Aziz Ansari, “Grace” and The Lessons We’ve Learned

Sexual coercion, power, and the lessons we all need.

Image+provided+by+David+Shankbone+via+Flickr.

Image provided by David Shankbone via Flickr.

Stories of sexual harassment, assault, and abuse have been splashed across the home pages of some of the biggest names in news and journalism for months. The #MeToo movement, arguably the biggest contributor to the rising national debate of sexual harassment and assault, has paved the way for an on rush of stories and experiences. While the movement is extremely necessary—its motives of exposing the power abuses of men, especially in Hollywood, to the world long needed—it has also busted open a much wider door inclusive of not only sexual assault, but also of general sexual coercion— a much more complex topic in itself.

 

The most recent of victims to the rising movement, much beyond the #MeToo movement’s roots, has been Aziz Ansari— a stand up comedian and actor, and creator of the TV series “Master of None.” After going on date with a woman in September of 2017, Ansari is accused by his date, “Grace” (her name changed to protect her anonymity), of sexual coercion and a borderline non-consensual sexual experience.

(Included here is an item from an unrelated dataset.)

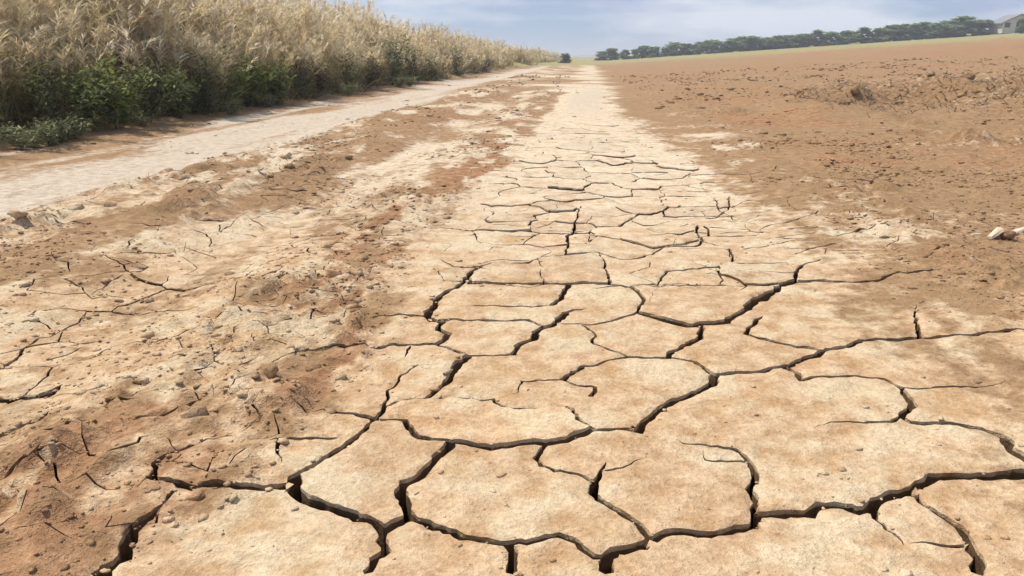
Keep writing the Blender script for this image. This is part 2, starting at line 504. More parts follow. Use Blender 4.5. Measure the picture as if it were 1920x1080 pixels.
# ------------------------------------------------------------------ the crack network, surveyed on the ground
# (opening at the start in mm, opening at the end in mm, points as seen in the photograph and laid on the ground plane)
SURVEY = [
    (16, 16, [(684, 1090), (702, 1056), (725, 1041), (714, 1019), (717, 1005)]),
    (18, 20, [(717, 1005), (740, 992), (770, 977)]),
    (14, 24, [(717, 1005), (710, 996), (669, 979), (631, 962), (582, 944), (552, 925)]),
    (24, 22, [(552, 925), (552, 899), (582, 884), (620, 861), (657, 835), (684, 812), (704, 790)]),
    (16, 16, [(704, 790), (721, 771), (744, 762), (800, 756)]),
    (18, 24, [(800, 756), (822, 734), (845, 711), (852, 700), (878, 674)]),
    (5, 5, [(878, 674), (915, 674), (963, 672)]),
    (24, 24, [(963, 672), (970, 656), (1000, 644), (1004, 630), (1018, 622), (1044, 611), (1059, 593)]),
    (14, 3, [(1059, 593), (1075, 588), (1100, 586)]),
    (12, 3, [(1037, 581), (1000, 582), (940, 580), (880, 580)]),
    (16, 20, [(1031, 581), (1052, 567), (1058, 552), (1065, 538)]),
    (20, 14, [(874, 527), (881, 537), (933, 538), (978, 538)]),
    (12, 14, [(978, 538), (1065, 538), (1141, 537), (1185, 543)]),
    (12, 12, [(1185, 543), (1196, 556), (1207, 568), (1198, 581), (1193, 594)]),
    (9, 3, [(1193, 594), (1155, 607), (1100, 615), (1044, 613)]),
    (10, 16, [(1193, 594), (1230, 605), (1267, 615), (1300, 621), (1314, 614), (1363, 612), (1384, 598), (1402, 588)]),
    (28, 26, [(1402, 588), (1413, 573), (1437, 563)]),
    (26, 14, [(1437, 563), (1469, 544), (1490, 537), (1546, 535), (1588, 540)]),
    (12, 0, [(1588, 540), (1638, 542), (1669, 531), (1715, 528), (1793, 528), (1828, 522)]),
    (7, 3, [(1185, 543), (1237, 543), (1320, 543), (1400, 545), (1469, 544)]),
    (30, 24, [(874, 527), (882, 515), (900, 507)]),
    (14, 14, [(900, 507), (922, 499), (989, 499), (1011, 491), (1059, 485), (1122, 478)]),
    (13, 4, [(1122, 478), (1137, 483), (1163, 491), (1207, 485), (1230, 476), (1248, 467)]),
    (8, 16, [(1122, 478), (1135, 500), (1132, 508), (1144, 530), (1141, 537)]),
    (16, 0, [(900, 507), (859, 505), (837, 496), (822, 489)]),
    (18, 30, [(874, 527), (859, 543), (830, 557), (818, 567), (813, 581), (800, 598)]),
    (10, 0, [(800, 598), (748, 593), (700, 597), (663, 600)]),
    (13, 9, [(800, 598), (807, 606), (896, 607), (989, 607), (1018, 620)]),
    (18, 20, [(800, 598), (830, 611), (822, 624), (841, 633), (818, 652)]),
    (12, 8, [(818, 652), (770, 652), (741, 652), (700, 657), (674, 652), (600, 656)]),
    (8, 0, [(600, 656), (578, 658), (526, 676), (500, 690)]),
    (9, 14, [(818, 652), (841, 659), (874, 672)]),
    (7, 0, [(770, 654), (763, 667), (752, 680)]),
    (3, 6, [(780, 690), (770, 696), (748, 719), (726, 741), (721, 771)]),
    (13, 13, [(800, 756), (875, 756), (924, 756), (942, 769), (965, 773), (1062, 773), (1070, 779)]),
    (22, 16, [(1062, 768), (1070, 779), (1085, 797), (1115, 812)]),
    (14, 16, [(1115, 812), (1175, 812), (1197, 818)]),
    (20, 22, [(1197, 818), (1220, 790), (1253, 764), (1298, 744), (1330, 728), (1341, 709)]),
    (14, 0, [(704, 790), (672, 781), (616, 775), (575, 777), (540, 768)]),
    (8, 18, [(704, 790), (710, 794), (759, 794), (766, 805)]),
    (20, 14, [(766, 805), (781, 824), (807, 831), (845, 838)]),
    (14, 14, [(845, 838), (894, 841), (920, 846), (980, 839), (1025, 839), (1062, 835), (1100, 820), (1115, 812)]),
    (20, 22, [(845, 838), (830, 857), (800, 887), (789, 899), (759, 910), (751, 925), (759, 947), (770, 977)]),
    (20, 16, [(770, 977), (800, 987), (837, 1004), (867, 1017), (912, 1022), (950, 1028)]),
    (15, 13, [(950, 1028), (987, 1028), (1025, 1015), (1047, 1011), (1074, 1022), (1089, 1037), (1115, 1054), (1137, 1056)]),
    (16, 16, [(950, 1028), (963, 1045), (966, 1092)]),
    (24, 20, [(1137, 1056), (1134, 1092)]),
    (22, 18, [(1137, 1056), (1152, 1043), (1194, 1037), (1212, 1030), (1224, 1025)]),
    (20, 18, [(1224, 1025), (1253, 1011), (1294, 1009), (1330, 1011), (1375, 1001), (1416, 992)]),
    (14, 12, [(1217, 1028), (1216, 1019), (1197, 994), (1160, 966), (1122, 944), (1111, 932)]),
    (20, 0, [(1111, 932), (1115, 910), (1130, 886), (1136, 874)]),
    (6, 8, [(1114, 912), (1096, 902), (1070, 895), (1040, 891), (1014, 878), (1004, 865)]),
    (12, 8, [(1004, 865), (1014, 850), (1025, 839)]),
    (4, 0, [(1128, 892), (1156, 887), (1194, 872), (1215, 862)]),
    (18, 16, [(1416, 992), (1416, 978)]),
    (14, 12, [(1416, 978), (1414, 941), (1404, 921), (1416, 901), (1412, 884), (1400, 864)]),
    (10, 0, [(1400, 864), (1379, 848), (1322, 840), (1281, 840), (1262, 830)]),
    (7, 0, [(1404, 872), (1363, 870), (1322, 868), (1318, 850)]),
    (22, 26, [(1416, 978), (1428, 970), (1477, 966), (1518, 968), (1538, 950), (1567, 950), (1608, 962), (1632, 962)]),
    (28, 26, [(1632, 962), (1644, 942), (1669, 933), (1709, 925), (1726, 913), (1750, 901)]),
    (24, 30, [(1750, 901), (1811, 901), (1872, 903), (1920, 899), (1990, 905)]),
    (11, 0, [(1632, 962), (1640, 978), (1660, 999), (1685, 1015), (1693, 1031)]),
    (8, 16, [(1715, 922), (1722, 942), (1746, 962), (1783, 986), (1803, 1003)]),
    (17, 18, [(1803, 1003), (1815, 1023), (1819, 1039), (1836, 1060), (1840, 1092)]),
    (7, 0, [(1815, 1031), (1779, 1031), (1730, 1023), (1700, 1028)]),
    (16, 10, [(1341, 709), (1322, 697), (1302, 683), (1253, 675)]),
    (12, 8, [(1253, 675), (1207, 676), (1178, 676), (1155, 681), (1118, 691), (1092, 693)]),
    (12, 18, [(1092, 693), (1074, 704), (1055, 718)]),
    (6, 0, [(1055, 718), (1020, 720), (978, 722), (972, 744), (950, 752)]),
    (5, 10, [(1055, 718), (1081, 728), (1115, 731), (1104, 752)]),
    (18, 14, [(1253, 675), (1259, 663), (1289, 652), (1314, 640)]),
    (16, 12, [(1314, 640), (1316, 626), (1314, 614)]),
    (6, 8, [(1178, 676), (1159, 667), (1111, 648), (1113, 630), (1089, 615)]),
    (16, 18, [(1341, 709), (1379, 703), (1420, 701), (1465, 693)]),
    (18, 15, [(1465, 693), (1506, 679), (1546, 666)]),
    (15, 14, [(1546, 666), (1587, 660), (1612, 650), (1660, 651), (1722, 648)]),
    (12, 8, [(1722, 648), (1803, 650), (1893, 644), (1990, 652)]),
    (14, 14, [(1465, 693), (1485, 701), (1502, 721)]),
    (7, 9, [(1502, 721), (1534, 715), (1607, 715), (1652, 721), (1685, 738)]),
    (14, 22, [(1685, 738), (1697, 754), (1709, 774)]),
    (16, 12, [(1709, 774), (1690, 790), (1705, 799)]),
    (12, 18, [(1705, 799), (1783, 805), (1836, 817), (1872, 831)]),
    (20, 24, [(1872, 831), (1893, 856), (1920, 876), (1960, 903)]),
    (10, 0, [(1690, 790), (1656, 801), (1620, 801), (1567, 799), (1520, 808)]),
    (7, 0, [(1685, 738), (1718, 742), (1832, 742), (1893, 736)]),
    (12, 10, [(1546, 666), (1497, 658), (1455, 649), (1398, 635)]),
    (16, 6, [(1398, 635), (1402, 623), (1430, 602)]),
    (16, 0, [(1722, 648), (1719, 640), (1713, 623), (1713, 588)]),
    # farther up the track
    (6, 22, [(1090, 388), (1084, 402), (1077, 425), (1077, 436)]),
    (22, 14, [(1077, 436), (1063, 448), (1067, 462), (1059, 485)]),
    (22, 10, [(1307, 425), (1305, 440), (1318, 455), (1310, 464), (1248, 467)]),
    (14, 8, [(1367, 473), (1373, 497), (1346, 508), (1250, 513), (1230, 543)]),
    (8, 3, [(1373, 503), (1440, 503), (1494, 503)]),
    (13, 5, [(1490, 537), (1494, 515), (1511, 503), (1539, 496)]),
    (14, 6, [(1367, 372), (1366, 395), (1340, 410), (1318, 408)]),
    (6, 6, [(1346, 508), (1352, 530), (1350, 544)]),
    # the left-hand ridge and rut
    (24, 14, [(552, 915), (540, 915), (485, 920), (448, 928), (365, 920), (321, 913), (292, 908)]),
    (16, 0, [(292, 908), (292, 875), (317, 857), (357, 842), (412, 828), (437, 813)]),
    (10, 26, [(330, 930), (306, 959), (270, 984), (248, 1006), (237, 1028)]),
    (26, 30, [(237, 1028), (233, 1050), (204, 1068), (182, 1092)]),
    (14, 0, [(-60, 920), (0, 910), (36, 899), (84, 886), (120, 875), (165, 868)]),
    (9, 0, [(128, 839), (153, 820), (182, 806), (215, 796)]),
    (26, 0, [(-40, 823), (0, 815), (22, 806), (47, 795), (80, 786), (95, 773)]),
    (10, 60, [(-60, 744), (0, 741), (45, 742), (70, 740), (85, 735)]),
    (60, 0, [(85, 735), (100, 726), (118, 714)]),
    (12, 0, [(-40, 690), (0, 678), (30, 661), (56, 639), (104, 617), (148, 589), (159, 573)]),
    (9, 0, [(74, 669), (122, 656), (178, 632)]),
    (8, 20, [(455, 548), (474, 539), (500, 527)]),
    (20, 0, [(500, 527), (515, 521), (534, 509)]),
    (8, 0, [(222, 582), (290, 580), (333, 580), (400, 576)]),
    (10, 5, [(505, 838), (525, 831), (583, 829), (640, 828)]),
    (8, 0, [(525, 831), (521, 850), (526, 880)]),
    (10, 0, [(250, 802), (290, 797), (330, 790), (352, 778)]),
    (12, 0, [(190, 775), (230, 768), (262, 765)]),
    (11, 0, [(345, 770), (362, 762), (385, 752)]),
]

CR_P, CR_W, CR_E = [], [], []          # points, openings (m), edges


def add_polyline(pts, ws, jitter=0.004, step=0.014):
    """a crack as short ragged segments"""
    pts = [Vector(p) for p in pts]
    out, wo = [pts[0]], [ws[0]]
    for i in range(len(pts) - 1):
        a, b = pts[i], pts[i + 1]
        L = (b - a).length
        n = max(1, int(round(L / step)))
        if L < 1e-5:
            continue
        nrm = Vector((-(b - a).y, (b - a).x)) / L
        for k in range(1, n + 1):
            t = k / n
            p = a.lerp(b, t)
            w = (ws[i] * (1 - t) + ws[i + 1] * t) * (1 + 1.1 * ((b - a).x / L) ** 2 * min(1.0, max(0.0, (p.y - 1.7) / 1.6)))
            if k < n:
                e = math.sin(math.pi * t) ** 0.5
                q = float(vnoise(p.x * 23.0, p.y * 23.0, 3)) * 1.1 + float(vnoise(p.x * 70.0, p.y * 70.0, 8)) * 0.5
                p = p + nrm * (q * jitter * e * min(1.5, 0.4 + L / 0.1))
                w = w * (1 + 0.35 * float(vnoise(p.x * 45, p.y * 45, 15)))
            out.append(p); wo.append(w)
    i0 = len(CR_P)
    CR_P.extend(out); CR_W.extend(wo)
    CR_E.extend((i0 + k, i0 + k + 1) for k in range(len(out) - 1))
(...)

The story was broken by the publication Babe.net only a few days ago but has been discussed, argued, dismissed, and argued all over again by the public and journalists as well. From The Atlantic’s scalding opinion piece, which all but insults “Grace,” to The Guardian’s  piece discussing, and ridiculing, the decency of an exposé as such as this, America is in the middle of a new age of sexual awakening.

 

Aziz Ansari made a mistake. But it is a mistake that likely thousands of other men across world make every single day. Why? Because when you’re in the moment, it gets kind of hard to differentiate the “let’s have sex” stare from the “you are a disgrace to mankind” stare— sometimes it’s even hard to differentiate those looks when you’re not in the middle of oral sex on your kitchen counter. But let me be clear, I am in no way defending Ansari, or even other males or females—yes, we do it too—who behave in the same manner. I am simply trying to illustrate that if Ansari was any other guy, this would not be a big deal.

 

My boyfriend has made these mistakes, misinterpreted my signals and the general situation, and maybe you have too. Yes, there are people who couldn’t care less that they are perpetuating sexual misconduct, but the fact is, the majority of people are not intentionally trying to make their sexual partners feel uncomfortable— they’re probably just stupid, sexually-frustrated, and annoying! These exact words have passed through my head every time these stupid series of mistakes have occured in my own life, and maybe, they have for you too. But every time that it’s happened, I have been able to talk the situation out after hand. And obviously not all people are like this, capable of learning from their mistakes and even accepting them, but if you are not willing to even give them the benefit of the doubt, you will never find out.

 

Mistakes are there for us to learn from; they do not define us, and they do not define our partners. If you close yourself off from even the possibility, you are just as bad as the perpetrator who refused to accept their mistakes. Human beings can be incomprehensibly stupid and because of that stupidity, should be given one singular chance to explain themselves. After that, sorry, but they really are just canceled— you’re better than that.

 

If one is not even willing to discuss their mistakes, much less acknowledge them, that shows an immense amount of egocentricity in my opinion. Relationships, whether they are sexual, long-term, sporadic, or anything else, should always be respectful and communicative no matter of their extent. And while yes, Ansari coming on to his date “Grace” just about as hard as the freaking tornado in Wizard of the Oz, is not particularly respectful, it must be taken into account that, once again, men, women, and people of all sexual orientations, are really freaking stupid.

 

“Grace” was not respectful either. She broadcasted her sexual encounter with Ansari to the entire world. Months after the events of that evening, she felt the need to “exposé” Ansari in the public light. Grace was obviously very uncomfortable, which I sympathize with, but the fact is that matters such as these are relatively intimate and Ansari deserved at the very least a follow up conversation—especially considering it had been months since that night.

 

Sexual coercion is an act of sexual persuasion. And while yes, sexual assault and abuse can include coercion, it can also occur in otherwise perfectly ordinary relationships. They are different, while simultaneously the same.

 

Celebrities are no different than us— they too make mistakes. Sexual coercion is a problem in our society, but it is a problem that needs to be dealt with carefully and certainly not with “exposés” that miss the larger point of the issues at hand. Sexual coercion is deserving of so much more than a half-assed partially opinionated investigative exposé. It is an issue that touches not only the lives of celebrities who can’t read physical signals, but women all over the world. While what Ansari did was wrong, his mistakes were reported in such a manner that the importance of their topic was almost completely lost.

 

Men and women both need to learn from these events. We as a whole need to not only acknowledge their relevance, but also learn from them. We need to address the difficulties of communication; to teach both men and women how to articulate their discomfort; and to teach empathy and understanding. This cannot become a blame game, but a serious discussion of the general culture of sex in America; a discussion with participation, sincereness, and understanding from both sides.